*EXERCISE DESCRIPTION*: Pull out every line below that contains the word "scene".

*DATASET EXTRACT*:

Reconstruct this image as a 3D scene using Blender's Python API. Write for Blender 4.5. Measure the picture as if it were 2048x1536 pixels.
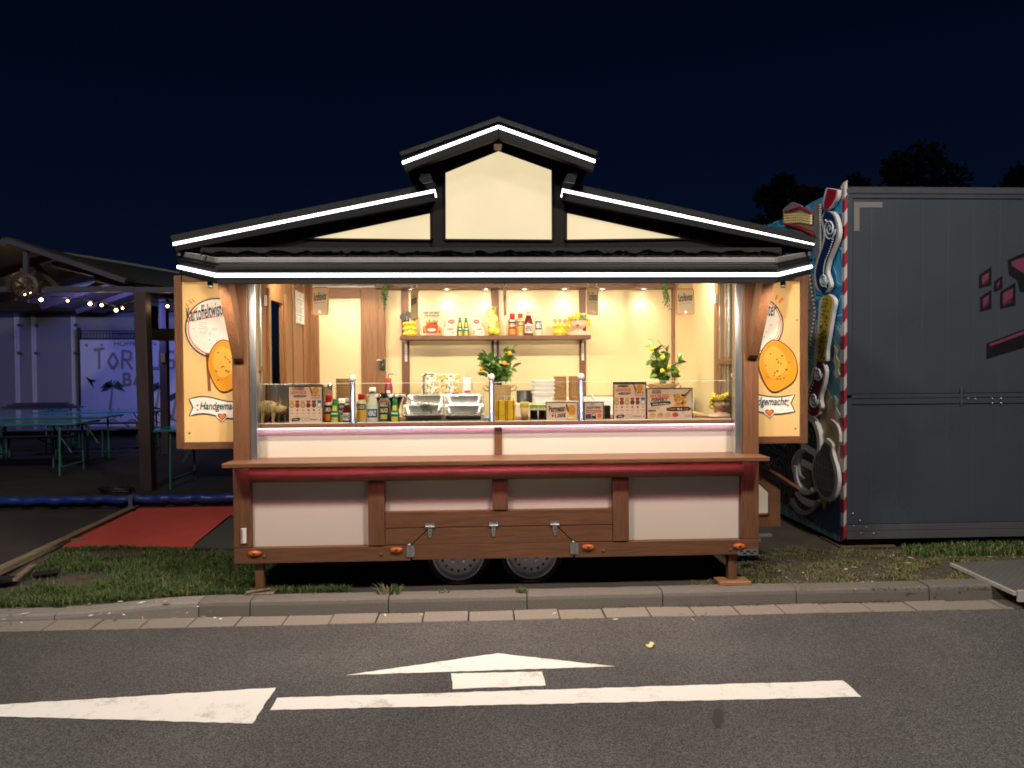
import bpy, bmesh, math, random
from mathutils import Vector, Matrix
random.seed(7)
S = bpy.context.scene
for o in list(bpy.data.objects): bpy.data.objects.remove(o)
R = math.radians
# ------------------------------------------------------------------ camera
FPX, YAW, PITCH, ROLL = 1400.0, R(2.54), R(1.2), 0.007
CAM = Vector((0, -5.32, 1.69))
FWD = Vector((math.sin(YAW)*math.cos(PITCH), math.cos(YAW)*math.cos(PITCH), -math.sin(PITCH)))
RGT = Vector((math.cos(YAW), -math.sin(YAW), 0))
UP = RGT.cross(FWD)
R2 = RGT*math.cos(ROLL) - UP*math.sin(ROLL)
U2 = UP*math.cos(ROLL) + RGT*math.sin(ROLL)
cd = bpy.data.cameras.new('camera'); cam = bpy.data.objects.new('camera', cd)
S.collection.objects.link(cam); S.camera = cam
cd.sensor_width = 36; cd.lens = FPX/2048*36; cd.clip_start = .05; cd.clip_end = 600
m = Matrix((R2, U2, -FWD)).transposed().to_4x4(); m.translation = CAM
cam.matrix_world = m
# ------------------------------------------------------------------ sky, street light, exposure
SUN_EL, SUN_AZ = R(50), R(24)           # light comes from behind the camera, a little from the left
w = bpy.data.worlds.new('World'); S.world = w; w.use_nodes = True
nt = w.node_tree; nt.nodes.clear()
sky = nt.nodes.new('ShaderNodeTexSky'); sky.sky_type = 'NISHITA'; sky.sun_disc = False
sky.sun_elevation = SUN_EL; sky.sun_rotation = R(180)+SUN_AZ
mul = nt.nodes.new('ShaderNodeMix'); mul.data_type = 'RGBA'; mul.blend_type = 'MULTIPLY'; mul.inputs[0].default_value = 1
mul.inputs[7].default_value = (.19, .36, .92, 1)
bg = nt.nodes.new('ShaderNodeBackground'); bg.inputs[1].default_value = .0027
wo = nt.nodes.new('ShaderNodeOutputWorld')
nt.links.new(sky.outputs[0], mul.inputs[6]); nt.links.new(mul.outputs[2], bg.inputs[0]); nt.links.new(bg.outputs[0], wo.inputs[0])
sd = bpy.data.lights.new('sun', 'SUN'); sd.energy = .10; sd.angle = R(3.0); sd.color = (1, .88, .74)
so = bpy.data.objects.new('sun', sd); S.collection.objects.link(so)
so.rotation_euler = Vector((math.sin(SUN_AZ)*math.cos(SUN_EL), math.cos(SUN_AZ)*math.cos(SUN_EL), -math.sin(SUN_EL))).to_track_quat('-Z', 'Y').to_euler()
so.location = (-4, -10, 9)
S.view_settings.view_transform = 'Standard'; S.view_settings.look = 'None'
S.view_settings.exposure = 0; S.view_settings.gamma = 1; S.view_settings.use_curve_mapping = False
S.cycles.filter_width = 1.8; S.cycles.use_denoising = True; S.cycles.max_bounces = 7; S.cycles.diffuse_bounces = 4; S.cycles.glossy_bounces = 3
S.cycles.transparent_max_bounces = 12; S.cycles.transmission_bounces = 4; S.cycles.sample_clamp_indirect = 4
S.cycles.caustics_reflective = False; S.cycles.caustics_refractive = False
# two street lamps behind the photographer: they throw the counter's and the posts' shadows on the lower panels
LAMPS = [(Vector((-3.3, -4.9, 6.9)), 1560), (Vector((3.0, -4.9, 6.9)), 1980)]
for p_, e_ in LAMPS:
    sl = bpy.data.lights.new('street_lamp_light', 'SPOT'); sl.energy = e_; sl.color = (1, .92, .83); sl.spot_size = R(150); sl.spot_blend = .6; sl.shadow_soft_size = .38
    slo = bpy.data.objects.new('street_lamp_light', sl); S.collection.objects.link(slo); slo.location = p_
    slo.rotation_euler = (Vector((0, 0, .6))-p_).to_track_quat('-Z', 'Y').to_euler()
# ------------------------------------------------------------------ photo pixel (2048 x 1536) -> world
def ray(u, v):
    dx, dy = (u-1024)/FPX, (768-v)/FPX
    a = dx*math.cos(ROLL) + dy*math.sin(ROLL); b = dy*math.cos(ROLL) - dx*math.sin(ROLL)
    return FWD + RGT*a + UP*b
def W(u, v, Y=0.0):
    d = ray(u, v); return CAM + d*((Y-CAM.y)/d.y)
def G(u, v, z=0.0):
    d = ray(u, v); return CAM + d*((z-CAM.z)/d.z)
def WX(u, v, X):
    d = ray(u, v); return CAM + d*((X-CAM.x)/d.x)
def zc(v, Y=0.0, u=992): return W(u, v, Y).z
def xc(u, Y=0.0, v=800): return W(u, v, Y).x
# ------------------------------------------------------------------ materials
def C(h):
    h = h.lstrip('#'); c = [int(h[i:i+2], 16)/255 for i in (0, 2, 4)]
    return tuple(x/12.92 if x <= .04045 else ((x+.055)/1.055)**2.4 for x in c) + (1,)
def sc(c, k): return tuple(min(1, x*k) for x in c[:3]) + (1,)
MATS = {}
def base(name):
    mt = bpy.data.materials.new(name); mt.use_nodes = True
    return mt, mt.node_tree, mt.node_tree.nodes['Principled BSDF']
def pm(name, col, rough=.5, metal=0, var=.12, scale=6, bump=0, bscale=60, coat=0, stretch=(1,1,1), detail=4, spec=None):
    if name in MATS: return MATS[name]
    if isinstance(col, str): col = C(col)
    mt, t, b = base(name); N = t.nodes; L = t.links
    b.inputs['Roughness'].default_value = rough; b.inputs['Metallic'].default_value = metal
    b.inputs['Coat Weight'].default_value = coat
    if spec is not None: b.inputs['Specular IOR Level'].default_value = spec
    tc = N.new('ShaderNodeTexCoord'); mp = N.new('ShaderNodeMapping'); mp.inputs['Scale'].default_value = stretch
    L.new(tc.outputs['Object'], mp.inputs[0])
    n = N.new('ShaderNodeTexNoise'); n.inputs['Scale'].default_value = scale; n.inputs['Detail'].default_value = detail
    L.new(mp.outputs[0], n.inputs[0])
    cr = N.new('ShaderNodeMix'); cr.data_type = 'RGBA'
    cr.inputs[6].default_value = sc(col, 1-var); cr.inputs[7].default_value = sc(col, 1+var)
    L.new(n.outputs[0], cr.inputs[0]); L.new(cr.outputs[2], b.inputs['Base Color'])
    rr = N.new('ShaderNodeMath'); rr.operation = 'MULTIPLY_ADD'; rr.inputs[1].default_value = .2; rr.inputs[2].default_value = max(0, rough-.1)
    L.new(n.outputs[0], rr.inputs[0]); L.new(rr.outputs[0], b.inputs['Roughness'])
    if bump:
        n2 = N.new('ShaderNodeTexNoise'); n2.inputs['Scale'].default_value = bscale; n2.inputs['Detail'].default_value = 5
        L.new(mp.outputs[0], n2.inputs[0])
        bp = N.new('ShaderNodeBump'); bp.inputs['Strength'].default_value = bump; bp.inputs['Distance'].default_value = .01
        L.new(n2.outputs[0], bp.inputs['Height']); L.new(bp.outputs[0], b.inputs['Normal'])
    MATS[name] = mt; return mt
def flat(h, rough=.55): return pm('print_'+h.lstrip('#'), h, rough, var=.05, scale=20)
def wood(name, c1, c2, axis='x', rough=.45):
    if name in MATS: return MATS[name]
    mt, t, b = base(name); N = t.nodes; L = t.links
    tc = N.new('ShaderNodeTexCoord'); mp = N.new('ShaderNodeMapping')
    s = {'x': (.55, 9, 9), 'y': (9, .55, 9), 'z': (9, 9, .55)}[axis]
    mp.inputs['Scale'].default_value = s; L.new(tc.outputs['Object'], mp.inputs[0])
    n = N.new('ShaderNodeTexNoise'); n.inputs['Scale'].default_value = 2.2; n.inputs['Detail'].default_value = 6; n.inputs['Distortion'].default_value = 1.2
    L.new(mp.outputs[0], n.inputs[0])
    n3 = N.new('ShaderNodeTexNoise'); n3.inputs['Scale'].default_value = 14; n3.inputs['Detail'].default_value = 3
    L.new(mp.outputs[0], n3.inputs[0])
    wv = N.new('ShaderNodeMath'); wv.operation = 'MULTIPLY'; wv.inputs[1].default_value = 26; L.new(n.outputs[0], wv.inputs[0])
    sn = N.new('ShaderNodeMath'); sn.operation = 'SINE'; L.new(wv.outputs[0], sn.inputs[0])
    ad = N.new('ShaderNodeMath'); ad.operation = 'MULTIPLY_ADD'; ad.inputs[1].default_value = .15; L.new(sn.outputs[0], ad.inputs[0]); L.new(n3.outputs[0], ad.inputs[2])
    cr = N.new('ShaderNodeValToRGB'); cr.color_ramp.elements[0].position = .25; cr.color_ramp.elements[1].position = .75
    cr.color_ramp.elements[0].color = c1; cr.color_ramp.elements[1].color = c2
    L.new(ad.outputs[0], cr.inputs[0]); L.new(cr.outputs[0], b.inputs['Base Color'])
    b.inputs['Roughness'].default_value = rough
    bp = N.new('ShaderNodeBump'); bp.inputs['Strength'].default_value = .12; bp.inputs['Distance'].default_value = .006
    L.new(ad.outputs[0], bp.inputs['Height']); L.new(bp.outputs[0], b.inputs['Normal'])
    MATS[name] = mt; return mt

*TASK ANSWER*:
Reconstruct this image as a 3D scene using Blender's Python API. Write for Blender 4.5. Measure the picture as if it were 2048x1536 pixels.
S = bpy.context.scene